• TASK DETAILS:
Output every line below without omitting or altering anything.

• INPUT:
—————
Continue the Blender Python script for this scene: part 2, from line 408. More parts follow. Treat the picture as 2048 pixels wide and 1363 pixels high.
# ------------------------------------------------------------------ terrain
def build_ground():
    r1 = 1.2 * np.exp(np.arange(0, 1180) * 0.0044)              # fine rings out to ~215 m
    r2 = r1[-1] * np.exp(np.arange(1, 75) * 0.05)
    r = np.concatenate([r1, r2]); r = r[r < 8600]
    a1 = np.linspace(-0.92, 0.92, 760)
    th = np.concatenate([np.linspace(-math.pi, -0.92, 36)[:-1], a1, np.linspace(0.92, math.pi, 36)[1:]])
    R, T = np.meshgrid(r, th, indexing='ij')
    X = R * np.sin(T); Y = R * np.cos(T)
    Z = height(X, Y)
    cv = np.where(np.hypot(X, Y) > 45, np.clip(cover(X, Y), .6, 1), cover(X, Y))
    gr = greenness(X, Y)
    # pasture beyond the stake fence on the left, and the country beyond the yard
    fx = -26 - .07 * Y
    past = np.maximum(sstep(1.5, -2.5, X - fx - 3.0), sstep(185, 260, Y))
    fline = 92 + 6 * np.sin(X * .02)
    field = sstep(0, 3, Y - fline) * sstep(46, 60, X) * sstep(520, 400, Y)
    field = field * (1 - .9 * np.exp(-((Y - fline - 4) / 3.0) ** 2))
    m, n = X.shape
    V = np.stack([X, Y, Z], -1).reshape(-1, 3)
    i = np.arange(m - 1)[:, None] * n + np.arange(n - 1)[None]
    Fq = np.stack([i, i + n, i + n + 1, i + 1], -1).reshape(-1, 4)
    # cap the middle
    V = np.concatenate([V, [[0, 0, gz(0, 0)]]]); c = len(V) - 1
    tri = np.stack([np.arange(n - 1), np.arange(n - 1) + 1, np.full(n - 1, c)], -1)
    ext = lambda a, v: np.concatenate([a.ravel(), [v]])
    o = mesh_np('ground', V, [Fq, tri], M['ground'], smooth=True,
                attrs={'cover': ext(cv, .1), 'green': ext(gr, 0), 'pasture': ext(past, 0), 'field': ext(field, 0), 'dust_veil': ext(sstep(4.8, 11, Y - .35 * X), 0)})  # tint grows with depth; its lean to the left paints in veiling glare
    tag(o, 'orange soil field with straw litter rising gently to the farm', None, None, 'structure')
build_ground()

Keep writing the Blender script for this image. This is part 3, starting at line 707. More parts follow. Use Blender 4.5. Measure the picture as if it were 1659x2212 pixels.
—————
• WRITTEN RESPONSE:
Continue the Blender Python script for this scene: part 2, from line 408. More parts follow. Treat the picture as 2048 pixels wide and 1363 pixels high.
# ------------------------------------------------------------------ terrain
def build_ground():
    r1 = 1.2 * np.exp(np.arange(0, 1180) * 0.0044)              # fine rings out to ~215 m
    r2 = r1[-1] * np.exp(np.arange(1, 75) * 0.05)
    r = np.concatenate([r1, r2]); r = r[r < 8600]
    a1 = np.linspace(-0.92, 0.92, 760)
    th = np.concatenate([np.linspace(-math.pi, -0.92, 36)[:-1], a1, np.linspace(0.92, math.pi, 36)[1:]])
    R, T = np.meshgrid(r, th, indexing='ij')
    X = R * np.sin(T); Y = R * np.cos(T)
    Z = height(X, Y)
    cv = np.where(np.hypot(X, Y) > 45, np.clip(cover(X, Y), .6, 1), cover(X, Y))
    gr = greenness(X, Y)
    # pasture beyond the stake fence on the left, and the country beyond the yard
    fx = -26 - .07 * Y
    past = np.maximum(sstep(1.5, -2.5, X - fx - 3.0), sstep(185, 260, Y))
    fline = 92 + 6 * np.sin(X * .02)
    field = sstep(0, 3, Y - fline) * sstep(46, 60, X) * sstep(520, 400, Y)
    field = field * (1 - .9 * np.exp(-((Y - fline - 4) / 3.0) ** 2))
    m, n = X.shape
    V = np.stack([X, Y, Z], -1).reshape(-1, 3)
    i = np.arange(m - 1)[:, None] * n + np.arange(n - 1)[None]
    Fq = np.stack([i, i + n, i + n + 1, i + 1], -1).reshape(-1, 4)
    # cap the middle
    V = np.concatenate([V, [[0, 0, gz(0, 0)]]]); c = len(V) - 1
    tri = np.stack([np.arange(n - 1), np.arange(n - 1) + 1, np.full(n - 1, c)], -1)
    ext = lambda a, v: np.concatenate([a.ravel(), [v]])
    o = mesh_np('ground', V, [Fq, tri], M['ground'], smooth=True,
                attrs={'cover': ext(cv, .1), 'green': ext(gr, 0), 'pasture': ext(past, 0), 'field': ext(field, 0), 'dust_veil': ext(sstep(4.8, 11, Y - .35 * X), 0)})  # tint grows with depth; its lean to the left paints in veiling glare
    tag(o, 'orange soil field with straw litter rising gently to the farm', None, None, 'structure')
build_ground()

Keep writing the Blender script for this image. This is part 3, starting at line 707. More parts follow. Use Blender 4.5. Measure the picture as if it were 1659x2212 pixels.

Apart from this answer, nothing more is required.